Tantra is about fully engaging with the world. And every time you do that, you get a little taste of bliss. The breathing exercise we just did is an example of what Odier calls micropractices. That means that instead of sitting down for a 30min meditation session, you take 15-30 seconds to really engage with your senses and to feel the world, several dozen times a day. Anytime you feel like it, actually.
How? If you’re drinking a glass of water, put all of your attention on the water, feeling it as it moves through your body and quenches your thirst. Imagine that the water is drinking you, and that you are quenching its thirst for you as you drink it.
Or if you’re sitting down, pay attention to how your feet feel inside your shoes. Give your attention to all 200,000 nerve endings on your feet, and how they are lit up by contact with the insole of your shoes.
Whatever sensation you choose to focus on, the effect is tangible and immediate. It’s like a mini-ecstasy.
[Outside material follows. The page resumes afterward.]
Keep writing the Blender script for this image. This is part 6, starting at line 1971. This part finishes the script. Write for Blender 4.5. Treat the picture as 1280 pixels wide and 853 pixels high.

What you are experiencing here is full presence to the immediacy of life. This is how Odier describes it:
“If this practice speaks to you and if you persevere for a few weeks, or a few months, you’ll discover that there is no longer a practice but quite simply pleasure, an incomparable tremoring thrill for life. At that moment you’ll contact the Tantric secret, and you will naturally journey toward a more and more steady pleasure of presence, because this is the profound meaning of life.”
And what do you stand to gain from this? It just might be a life lived more fully:
“What will happen if you decide to practice yoga 60 times a day for 15 seconds? You’ll spend 15 min. a day ‘being.’ People around you will be much more deeply affected by your presence than by your speeches and your spiritual theories.”
I call this practice partial continuous ecstasy (PCE). Test it out for yourself and see how you like it.